Voleva dire privilegiare per esempio lo sfuso, nel commercio al dettaglio, e penalizzare il monouso. Il che non necessariamente va bene per tutti i prodotti. Come ha ben spiegato Antonio Massarutto (Attacca l’asino dove vuole il padrone, L’astrolabio, 2023) tenere in circolo quanto più possibile il materiale, anziché incentivare il riciclo, può avere dei vantaggi ma ha anche dei costi. Questi non sono sempre compatibili con la sostenibilità economica e soprattutto è difficile dire quando lo siano, a priori. Va fatta la prova del budino e i soggetti più titolati per farla, piaccia o meno, sono le singole imprese mosse dal motivo del profitto, giorno dopo giorno.
Le reazioni all’approvazione del regolamento sono uno spaccato fedele di che cos’è la politica e raccontano bene perché non è saggio affidarsi a essa per decisioni di questo tipo.
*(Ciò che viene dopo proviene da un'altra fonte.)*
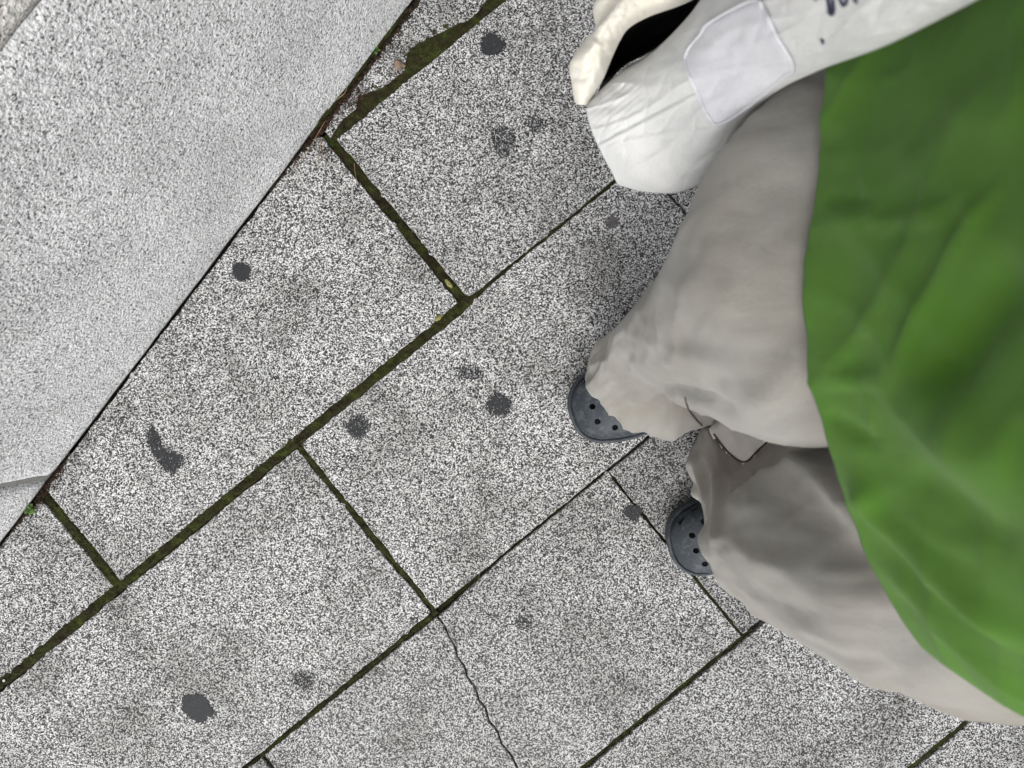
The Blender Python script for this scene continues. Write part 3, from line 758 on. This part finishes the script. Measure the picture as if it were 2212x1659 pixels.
FL = [([(1680, 975), (1770, 1030), (1880, 1160)], 22, .008), ([(1590, 1030), (1700, 1090), (1830, 1180), (1930, 1290)], 46, -.008), ([(1560, 1180), (1680, 1230), (1800, 1300), (1900, 1420)], 46, .008),
      ([(1545, 1000), (1550, 1100), (1546, 1200)], 10, .006), ([(1830, 1400), (1900, 1440), (1960, 1500)], 22, -.007), ([(1700, 1340), (1800, 1370), (1900, 1440)], 20, .005)]
def leg(ctrl, top_z, seed, hem, folds):
    """ctrl rows: z, cx, cy, rx, ry, rot ; returns dense rings"""
    n = 144; zs = [c[0] for c in ctrl]; K = 150
    arr = np.array(ctrl, float)
    rings = []
    for i in range(K+1):
        f = i/K; z = zs[0]+(zs[-1]-zs[0])*(f**1.15)
        j = max(0, min(len(zs)-2, np.searchsorted(zs, z)-1)); t = (z-zs[j])/(zs[j+1]-zs[j])
        q = [arr[max(0, min(len(arr)-1, j+a))] for a in (-1, 0, 1, 2)]
        c = cr(*q, t); ring = []
        for k in range(n):
            a = 2*math.pi*k/n; ca, sa = math.cos(a), math.sin(a)
            x = c[3]*ca; y = c[4]*sa
            amp = .0075+.006*math.exp(-z/.12)
            dsp = amp*(nz(ca*1.6+seed, sa*1.6, z*3.2+seed)*1.3+nz(ca*3.2, sa*3.2+seed, z*5.5)*.7)
            dsp += .0035*math.exp(-z/.25)*nz(ca*6, sa*6+seed, z*14)*1.2
            x += dsp*ca; y += dsp*sa
            r_ = c[5]; X = c[1]+x*math.cos(r_)-y*math.sin(r_); Y = c[2]+x*math.sin(r_)+y*math.cos(r_)
            Z = z
            if hem: Z += hem(a, z)
            if hem is hemR:
                k_ = math.exp(-max(0, z-.03)/.09); w_ = math.exp(-((a-3.75)/.38)**2)
                X += .016*k_*w_; Y += .012*k_*w_
                w_ = math.exp(-((a-5.5)/.35)**2); X -= .010*k_*w_; Y += .022*k_*w_
            nk_ = min(1, max(0, (z-.09)/.07))*(1-min(1, max(0, (z-.42)/.18)))
            if nk_ > 0:
                w_ = nk_*(.034*math.exp(-((a-2.15)/.6)**2) if hem is hemL else .046*math.exp(-((a-5.25)/.62)**2)); X -= w_*ca; Y -= w_*sa
            rg_ = (1-abs(nz(ca*2.4+seed*2, sa*2.4, z*6+Y*9)))**5*.0045*(.35+.8*math.exp(-z/.22))+(1-abs(nz(ca*5+seed, sa*5-z*4, z*11+X*14)))**6*.0022; X += rg_*ca; Y += rg_*sa
            if z > .13 and folds:
                u_, v_ = proj((X, Y, Z))
                for ln, wd, h_ in folds:
                    dd, t_, s_ = seg_d(u_, v_, ln)
                    if dd < wd*3:
                        q_ = h_*math.exp(-(dd/wd)**2)*min(1, 3*t_+.25)*min(1, 3*(1-t_)+.25); X += q_*ca; Y += q_*sa
            p = Vector((X, Y, Z))
            ring.append(p)
        rings.append(ring)
    return rings
def hemR(a, z):
    k = math.exp(-max(0, z-.03)/.07)
    return k*(.042*max(0, -math.cos(a-.0))**1.5 + .004*math.sin(3*a+1))
def hemL(a, z):
    k = math.exp(-max(0, z-.03)/.07)
    return k*(.045*max(0, -math.cos(a-.3))**1.5 + .004*math.sin(3*a))
ctrlR = [(.028, .228, .008, .116, .086, .0), (.09, .226, .010, .113, .084, 0), (.16, .232, .033, .102, .075, 0), (.28, .234, .052, .096, .080, 0), (.40, .226, .058, .094, .090, 0), (.52, .218, .064, .090, .100, 0),
         (.64, .220, .070, .098, .114, 0), (.72, .228, .084, .104, .122, 0), (.76, .250, .080, .096, .115, 0), (.80, .30, .075, .090, .09, 0), (.92, .31, .06, .10, .09, 0)]
ctrlL = [(.028, .384, -.132, .104, .106, 0), (.08, .382, -.136, .102, .104, 0), (.15, .368, -.168, .098, .092, 0), (.28, .350, -.176, .106, .098, 0), (.40, .318, -.160, .112, .100, 0), (.52, .294, -.140, .104, .098, 0),
         (.64, .302, -.130, .104, .100, 0), (.72, .312, -.118, .104, .100, 0), (.76, .325, -.105, .096, .096, 0), (.80, .34, -.075, .085, .085, 0), (.92, .335, -.06, .09, .08, 0)]
tr = empty('trousers', (.3, -.05, .02)); tr.parent = person; tr.matrix_parent_inverse = Matrix.Translation(-Vector(person.location))
pw = {'t': 1}
rR = leg(ctrlR, .92, 3.1, hemR, FR); rL = leg(ctrlL, .92, 8.7, hemL, FL)
def inpoly(u, v, P):
    c = False
    for i in range(len(P)):
        x1, y1 = P[i]; x2, y2 = P[(i+1) % len(P)]
        if (y1 > v) != (y2 > v) and u < (x2-x1)*(v-y1)/(y2-y1)+x1: c = not c
    return c
from mathutils.bvhtree import BVHTree
FACE = [(1540, 935), (1520, 860), (1640, 840), (1760, 900), (1700, 960), (1668, 944), (1640, 970), (1608, 998), (1572, 976)]
for nm, rg, isL in (('trouser_leg', rR, 0), ('trouser_leg', rL, 1)):
    nb = 9
    def shell(name, faces, V, m, off, th=.0018):
        used = sorted({i for f in faces for i in f}); mp = {a: b for b, a in enumerate(used)}
        o = mesh(name, [V[i] for i in used], [tuple(mp[i] for i in f) for f in faces], m, tr)
        s_ = o.modifiers.new('s', 'SOLIDIFY'); s_.thickness = th; s_.offset = off; bake(o); return o
    V, Fc = loft(rg)
    k0 = nb*144; cuff = Fc[:k0]; main = Fc[k0:]
    bvh = BVHTree.FromPolygons([Vector(v) for v in V], Fc)
    face = []
    if isL:
        face = [f for f in Fc[:36*144] if inpoly(*proj(V[f[0]]), FACE)]
        fs_ = set(face); cuff = [f for f in cuff if f not in fs_]; main = [f for f in main if f not in fs_]
    shell(nm, main, V, MTROU, -1); shell('cuff', cuff, V, MTROU, -1)
    if face: shell('cuff_facing', face, V, MCUFF, -1)
    def onleg(u, v):
        o_ = Vector((0, 0, H)); d_ = (unp(u, v, 0)-o_).normalized(); h = bvh.ray_cast(o_, d_)
        return (h[0] if h[0] is not None else unp(u, v, .05))-d_*.0006
    lines = ([[(1542, 938), (1572, 976), (1608, 998), (1640, 970), (1670, 944)]] if isL else [[(1481, 858), (1488, 885), (1502, 905), (1516, 919)]])
    for ln in lines:
        P = spline(ln, 30); v, f = tube([onleg(a, b) for a, b in P], .0015, 6); mesh('hem_seam', v, f, MSEAM, tr)
# ---------------- shirt
hemS = [(.170, .08), (.177, .14), (.184, .19), (.205, .238), (.28, .262), (.38, .235), (.43, .12), (.44, 0), (.425, -.12), (.38, -.182), (.30, -.184), (.245, -.158), (.212, -.12), (.19, -.066), (.172, 0)]
up_sh = lambda z: None
def torso_ring(z, n):
    tt_ = np.interp(z, [.78, .95, 1.15, 1.32, 1.40, 1.45], [0, 1, 2, 3, 4, 5])
    P = spline(hemS, n, True)
    sx = np.interp(z, [.78, .82, .88, .94, 1.0, 1.1, 1.25, 1.38, 1.43], [1, .955, .93, .945, .96, .92, .88, .62, .30])
    sy = np.interp(z, [.78, .86, .95, 1.1, 1.25, 1.38, 1.43], [1, .97, .90, .85, .95, .85, .28])
    c = np.array([.31, .03]); cc = np.array([float(np.interp(z, [.78, .95, 1.2, 1.43], [.31, .312, .325, .32])), .03])
    return cc+(P-c)*np.array([sx, sy])
folds = [ # polylines of crests in frame units, width, height (m): diagonal drapes of the loose front
    ([(2180, 400), (2080, 545), (1985, 690), (1935, 790)], 13, .0034), ([(1790, 470), (1900, 490), (2010, 478), (2110, 448)], 18, .0035),
    ([(1770, 820), (1850, 815), (1910, 820)], 14, .003), ([(1850, 1020), (1900, 1100), (2037, 1221), (2230, 1370)], 26, .0085),
    ([(1905, 1215), (1990, 1285), (2060, 1345), (2212, 1500)], 22, .006), ([(1960, 830), (2060, 930), (2212, 1010)], 60, .006),
    ([(2212, 180), (2060, 300), (1960, 400)], 50, .004), ([(2230, 560), (2100, 720), (2030, 860)], 60, -.012), ([(2212, 1180), (2080, 1080), (1960, 1010)], 45, -.005)]
creases = [([(1800, 430), (1890, 440)], 12, .0025), ([(1960, 520), (1880, 490)], 20, .002), ([(1770, 800), (1860, 795)], 10, .002), ([(1800, 905), (1880, 950)], 16, .003)]
n = 260; rings = []
zlist = [.78+.0018*i for i in range(112)]+[.985+.012*i for i in range(38)]
for z in zlist:
    P = torso_ring(z, n); ring = []
    cx, cy = .31, .03
    for k in range(n):
        x, y = P[k]; dirx, diry = x-cx, y-cy; L = math.hypot(dirx, diry); dirx /= L; diry /= L
        zz = z
        u, v = proj((x, y, z)); disp = .006*nz(y*9, z*7, 2.)+.0018*nz(y*25, z*20, 4.)+.0035*(1-abs(nz(y*13-z*9+x*6, z*5+y*3, 7.)))**6+.002*(1-abs(nz(y*22+z*14, z*9-y*6+x*8, 3.)))**7
        if x < .33 and z < 1.0:
            for ln, wd, h in folds:
                dd, t, sg = seg_d(u, v, ln); disp += h*math.exp(-(dd/wd)**2)*min(1, 4*t+.2)*min(1, 4*(1-t)+.3)
                # soft trough on one side of each drape
            for ln, wd, h in creases:
                dd, t, sg = seg_d(u, v, ln); disp -= h*math.exp(-(dd/wd)**2)
        zz += .006*nz(y*8, 3, 1)*math.exp(-(z-.78)/.02)
        ring.append((x+dirx*disp, y+diry*disp, zz))
    rings.append(ring)
V, Fc = loft(rings)
sh_ = mesh('shirt', V, Fc, MSHIRT, person); recalc(sh_); s = sh_.modifiers.new('s', 'SOLIDIFY'); s.thickness = .0014; s.offset = -1; bake(sh_)
# sleeves
for sgn in (1, -1):
    pts = [(.335, .02+sgn*.13, 1.385), (.335, .02+sgn*.185, 1.36), (.32, .02+sgn*.225, 1.28), (.305, .02+sgn*.25, 1.19)]
    S_ = [Vector(p) for p in spline(pts, 24)]
    V, Fc = tube(S_, [.075-.012*i/23+.003*nz(i*.5, sgn, 0) for i in range(24)], 40, cap=False)
    o = mesh('sleeve', V, Fc, MSHIRT, sh_); s = o.modifiers.new('s', 'SOLIDIFY'); s.thickness = .0014; bake(o)
# ------------------------------------------------------------------ white bag
bag = empty('tote_bag', (.2, .25, .6)); tag(bag, 'white canvas tote bag with a dark open mouth hanging over the beige trouser leg', 'tote bag')
def grid_surface(rows, nu, nv, wr=None):
    """rows of (u,v,z) control points -> dense grid of world points"""
    G = [spline(r_, nu) for r_ in rows]; out = []
    G = np.array(G)
    cols = [spline(G[:, i, :], nv) for i in range(nu)]
    for j in range(nv):
        for i in range(nu):
            u, v, z = cols[i][j]; d_ = wr(u, v, i/(nu-1), j/(nv-1)) if wr else 0
            out.append(unp(u, v, z+d_))
    Fc = [(j*nu+i, (j+1)*nu+i, (j+1)*nu+i+1, j*nu+i+1) for j in range(nv-1) for i in range(nu-1)]
    return out, Fc
def wrb(u, v, a, b):
    d_ = .003*nz(u*.012, v*.012, 1)+.0012*nz(u*.03, v*.05, 7)+.0022*(1-abs(nz(u*.006+v*.016, v*.006-u*.003, 5)))**8-.0014*(1-abs(nz(u*.02, v*.014+u*.01, 9)))**9
    for ln, wd, h in (([(1290, 318), (1400, 262), (1520, 198)], 4, .0022), ([(1296, 306), (1400, 250), (1516, 188)], 3, -.0016),):
        dd, t, s_ = seg_d(u, v, ln); d_ += h*math.exp(-(dd/wd)**2)
    d_ += .00025*math.sin((u*.62+v*.78)*.55)*math.exp(-(((u-1330)/60)**2))
    return d_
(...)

La sinistra festeggia l’addio alle confezioni monouso di sapone, ai sovraimballaggi classici dei tubetti di dentifricio e ai cellofan sulle valigie in aeroporto, la destra applaude la ritrovata moderazione che ha consentito di non costringere i fastfood a offrire bibite in bicchieri da lavarsi fra una consumazione e l’altra. Hanno vinto tutti, quindi non ha vinto nessuno? Alcune delle norme partorite dalla Commissione sarebbero state ferali per interi comparti, l’agroalimentare ma anche la farmaceutica. Nel vino è stata versata un po’ d’acqua.
Ma resta l’impressione che l’analisi costi benefici sia ormai scomparsa dall’orizzonte europeo. Le intenzioni del legislatore saranno pure le migliori ma non possono prescindere dai costi. Quanto davvero «guadagna» l’ambiente da norme molto restrittive? Il gioco vale la candela? Anche le leggi dovrebbero essere «sostenibili».